Causes of Mental and Emotional abuse

In India, there are several definitions to define a good wife. These may include her “respectful” sense of dressing which in a traditional way prohibits an exhibition of even an inch of skin except when she is wearing a saree, catering to all the demands of her husband from being his washerperson, cook, maid even his frustration box to leash out his frustration which may include either physical abuse or marital rape. Oh! the term marital rape does not even exists nor in the judiciary(not for woman who are legal adults) nor in the dictionary of the patriarchy. These all things are termed under “wife duties”. Amidst all these we tend to forget that the woman is also a human being with emotions and feelings and is supposed to be respected. Mostly after marriage a woman is made to give up on her career , if she had any( as daughters in India are nothing but a liability who are educated to just financially help their partner if the need arises in future. Though this concept is changing now but is still prevalent for 70 percent of the households) to concentrate better on her family. She is put under constant restrictions and is constantly judgesd for everything she does. This takes the identity of a woman. She starts seeing herself just as a wife , a daughter-in-law, a mother, but never as a person. The snatch of this basic freedom to do the basic things can led to decline of confidence and cause a trauma which even after years still continues to haunt.

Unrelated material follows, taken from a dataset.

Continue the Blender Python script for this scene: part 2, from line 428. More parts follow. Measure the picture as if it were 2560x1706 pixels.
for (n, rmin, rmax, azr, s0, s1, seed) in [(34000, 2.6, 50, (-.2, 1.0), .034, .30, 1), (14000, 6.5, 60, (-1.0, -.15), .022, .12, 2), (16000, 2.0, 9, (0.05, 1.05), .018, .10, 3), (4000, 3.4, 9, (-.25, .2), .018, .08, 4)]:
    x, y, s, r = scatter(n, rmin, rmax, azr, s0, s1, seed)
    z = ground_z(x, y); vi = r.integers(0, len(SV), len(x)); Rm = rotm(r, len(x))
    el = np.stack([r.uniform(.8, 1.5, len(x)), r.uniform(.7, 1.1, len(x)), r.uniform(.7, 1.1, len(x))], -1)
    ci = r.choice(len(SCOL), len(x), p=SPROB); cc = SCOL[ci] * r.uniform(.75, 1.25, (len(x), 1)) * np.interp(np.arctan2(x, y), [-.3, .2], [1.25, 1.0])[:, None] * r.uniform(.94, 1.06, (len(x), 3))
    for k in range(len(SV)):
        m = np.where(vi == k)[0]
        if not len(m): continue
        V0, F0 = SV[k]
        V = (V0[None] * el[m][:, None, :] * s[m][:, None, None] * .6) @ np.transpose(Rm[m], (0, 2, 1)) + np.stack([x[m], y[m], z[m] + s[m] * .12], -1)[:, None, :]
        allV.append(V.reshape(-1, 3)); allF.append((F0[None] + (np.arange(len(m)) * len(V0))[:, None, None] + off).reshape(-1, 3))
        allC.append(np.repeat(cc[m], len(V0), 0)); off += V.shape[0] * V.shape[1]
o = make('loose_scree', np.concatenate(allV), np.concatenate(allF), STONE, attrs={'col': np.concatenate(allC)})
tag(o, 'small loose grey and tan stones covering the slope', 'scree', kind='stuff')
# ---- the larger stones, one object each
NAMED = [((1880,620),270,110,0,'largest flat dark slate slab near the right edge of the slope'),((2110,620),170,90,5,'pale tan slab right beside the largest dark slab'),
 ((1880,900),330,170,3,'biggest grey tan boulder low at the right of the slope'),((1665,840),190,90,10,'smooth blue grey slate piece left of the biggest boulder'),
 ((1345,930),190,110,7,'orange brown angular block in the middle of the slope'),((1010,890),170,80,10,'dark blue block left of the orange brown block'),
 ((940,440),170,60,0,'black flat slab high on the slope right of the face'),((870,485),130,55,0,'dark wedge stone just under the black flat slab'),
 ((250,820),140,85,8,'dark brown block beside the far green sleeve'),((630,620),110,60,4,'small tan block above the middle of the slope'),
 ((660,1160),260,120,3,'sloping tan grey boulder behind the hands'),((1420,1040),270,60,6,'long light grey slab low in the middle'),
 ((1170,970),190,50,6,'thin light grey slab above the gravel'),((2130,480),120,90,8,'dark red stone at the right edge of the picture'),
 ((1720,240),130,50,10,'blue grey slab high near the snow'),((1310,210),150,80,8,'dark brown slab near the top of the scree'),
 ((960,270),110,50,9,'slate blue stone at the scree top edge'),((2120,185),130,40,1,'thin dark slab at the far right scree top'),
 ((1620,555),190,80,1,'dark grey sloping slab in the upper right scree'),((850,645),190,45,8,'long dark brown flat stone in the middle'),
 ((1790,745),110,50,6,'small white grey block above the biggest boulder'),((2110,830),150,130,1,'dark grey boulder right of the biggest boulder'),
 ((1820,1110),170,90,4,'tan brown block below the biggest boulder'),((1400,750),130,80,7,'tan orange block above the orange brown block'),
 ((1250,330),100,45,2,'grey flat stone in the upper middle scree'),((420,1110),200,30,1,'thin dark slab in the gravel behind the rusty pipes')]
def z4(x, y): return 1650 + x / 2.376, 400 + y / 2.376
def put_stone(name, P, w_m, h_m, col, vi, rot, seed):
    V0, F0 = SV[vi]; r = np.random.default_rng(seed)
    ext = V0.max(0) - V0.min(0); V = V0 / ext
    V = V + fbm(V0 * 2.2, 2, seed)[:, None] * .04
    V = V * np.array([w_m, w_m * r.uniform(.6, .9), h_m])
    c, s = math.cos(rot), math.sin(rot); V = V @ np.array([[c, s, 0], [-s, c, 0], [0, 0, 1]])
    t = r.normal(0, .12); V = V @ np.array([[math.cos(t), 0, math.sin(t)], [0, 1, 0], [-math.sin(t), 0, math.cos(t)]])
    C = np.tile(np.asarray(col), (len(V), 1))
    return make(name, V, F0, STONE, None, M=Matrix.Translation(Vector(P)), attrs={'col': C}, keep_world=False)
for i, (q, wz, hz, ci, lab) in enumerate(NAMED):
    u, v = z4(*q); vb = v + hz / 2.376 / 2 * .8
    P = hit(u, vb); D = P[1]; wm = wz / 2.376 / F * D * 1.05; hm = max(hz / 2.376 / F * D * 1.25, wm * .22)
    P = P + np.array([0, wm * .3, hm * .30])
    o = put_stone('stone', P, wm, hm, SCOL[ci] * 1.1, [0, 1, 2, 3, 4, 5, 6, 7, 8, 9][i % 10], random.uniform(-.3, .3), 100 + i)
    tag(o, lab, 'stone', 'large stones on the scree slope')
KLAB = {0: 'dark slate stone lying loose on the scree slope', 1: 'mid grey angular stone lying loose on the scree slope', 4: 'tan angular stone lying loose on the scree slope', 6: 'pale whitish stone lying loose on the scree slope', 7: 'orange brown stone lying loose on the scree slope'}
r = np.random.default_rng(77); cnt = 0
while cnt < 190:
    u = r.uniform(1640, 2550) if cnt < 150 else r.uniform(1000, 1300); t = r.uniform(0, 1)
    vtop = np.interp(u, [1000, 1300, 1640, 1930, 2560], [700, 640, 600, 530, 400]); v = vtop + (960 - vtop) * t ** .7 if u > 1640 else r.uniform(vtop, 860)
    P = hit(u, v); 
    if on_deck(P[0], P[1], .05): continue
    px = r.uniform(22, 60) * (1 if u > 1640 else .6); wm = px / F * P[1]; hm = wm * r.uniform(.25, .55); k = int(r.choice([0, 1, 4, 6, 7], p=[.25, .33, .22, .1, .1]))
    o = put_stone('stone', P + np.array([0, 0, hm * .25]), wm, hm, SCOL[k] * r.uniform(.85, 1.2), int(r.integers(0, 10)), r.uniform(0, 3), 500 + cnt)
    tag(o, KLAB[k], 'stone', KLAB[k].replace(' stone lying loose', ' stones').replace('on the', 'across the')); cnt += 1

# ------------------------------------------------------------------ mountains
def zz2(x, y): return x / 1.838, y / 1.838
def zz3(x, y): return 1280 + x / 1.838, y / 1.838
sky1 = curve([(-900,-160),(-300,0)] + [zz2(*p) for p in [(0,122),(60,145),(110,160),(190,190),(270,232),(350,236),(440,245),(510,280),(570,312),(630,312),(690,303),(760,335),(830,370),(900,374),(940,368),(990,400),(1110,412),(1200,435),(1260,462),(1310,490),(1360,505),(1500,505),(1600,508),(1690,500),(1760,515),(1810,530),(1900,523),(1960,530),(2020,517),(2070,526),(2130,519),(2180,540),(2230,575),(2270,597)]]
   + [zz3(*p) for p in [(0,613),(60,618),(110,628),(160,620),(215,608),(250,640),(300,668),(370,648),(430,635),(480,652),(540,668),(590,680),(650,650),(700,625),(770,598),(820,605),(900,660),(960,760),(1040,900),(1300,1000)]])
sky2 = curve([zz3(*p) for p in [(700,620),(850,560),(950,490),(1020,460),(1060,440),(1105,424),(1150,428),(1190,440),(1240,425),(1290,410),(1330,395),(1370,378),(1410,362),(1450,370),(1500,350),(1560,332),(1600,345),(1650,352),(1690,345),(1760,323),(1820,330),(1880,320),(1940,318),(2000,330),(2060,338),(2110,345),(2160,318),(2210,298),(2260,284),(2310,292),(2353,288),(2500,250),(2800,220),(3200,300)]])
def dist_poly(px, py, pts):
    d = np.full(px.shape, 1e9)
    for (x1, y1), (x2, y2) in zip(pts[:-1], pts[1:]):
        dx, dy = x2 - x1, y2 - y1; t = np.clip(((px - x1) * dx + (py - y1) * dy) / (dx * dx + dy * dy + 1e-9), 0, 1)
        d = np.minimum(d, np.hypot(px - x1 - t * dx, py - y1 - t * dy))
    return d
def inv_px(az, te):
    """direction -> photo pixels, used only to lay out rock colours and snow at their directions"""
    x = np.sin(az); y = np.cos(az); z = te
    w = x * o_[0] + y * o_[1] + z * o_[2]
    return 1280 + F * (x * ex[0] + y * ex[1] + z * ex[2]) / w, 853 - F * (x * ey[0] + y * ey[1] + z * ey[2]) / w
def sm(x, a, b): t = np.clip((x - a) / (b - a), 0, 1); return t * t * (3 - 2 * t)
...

This basically comes as a result of the supremacy which one gender wants to show on another. Marriage is a bond of togetherness, and whenever we combine to persons in a closed spaces some compromises have to be made by both the parties to accommodate and live but the problem arises when just the female is expected to change herself.

consequences

This emotional and mental trauma then becomes a sort of family heirloom which is passed from one generation to the other. I call it as a sadist thing to feel one’s peace through the trauma of others. This the biggest consequence of the mental trauma that a woman has to undergo that these all things becomes natural to her and without her even realising the fact that she is becoming a part of the same system she lets the emotion of revenge take over her. It is a revenge cycle which continues where a mother in law tries to dominate her daughter-in-law using all the measures without involving any physical abuse at times, “because this is how it has always been” is their counterargument. Whereas, the mothers who have been dictated all their lives if has no sons to transform this heirloom to their son’s wife, then transfers it to her daughter by being extra dominating and dictating her life to such an extent that she looses all her self confidence, develops self loathe and is left with no esteem. Ironically, these very qualities which sets a human different from an animal is snatched just to have a “long period of marriage”, the words “happiness”, “success of marriage” being hidden. Because in India what matters is the time period of the marriage not the happiness and compatibility of the two individuals sharing this Holy bond.

Every female in India has to suffer some restrictions which comes as a protective measure by the families against the raising of number of crimes against woman but the problem arises when her personal decisions such as the choice of her inner garments are also being dictated upon by the females of her family. When she is made to got through those rude snides questioning her character if she ever as much as laughs with a member of the opposite gender who is not family, when her self dependence is shamed and when she constantly becomes a box for all the frustrations .

Anubhav Sinha’s bollywood directorial THAPPAD starring Tapsee Pannu proves my point of woman being a frustration box no matter what the financial condition of the family is.

What we can do to stop this is STOP PASSING TRAUMA AS A HEIRLOOM. It has to stop at some point otherwise the wrath which it emits will risk the future of even the coming generations.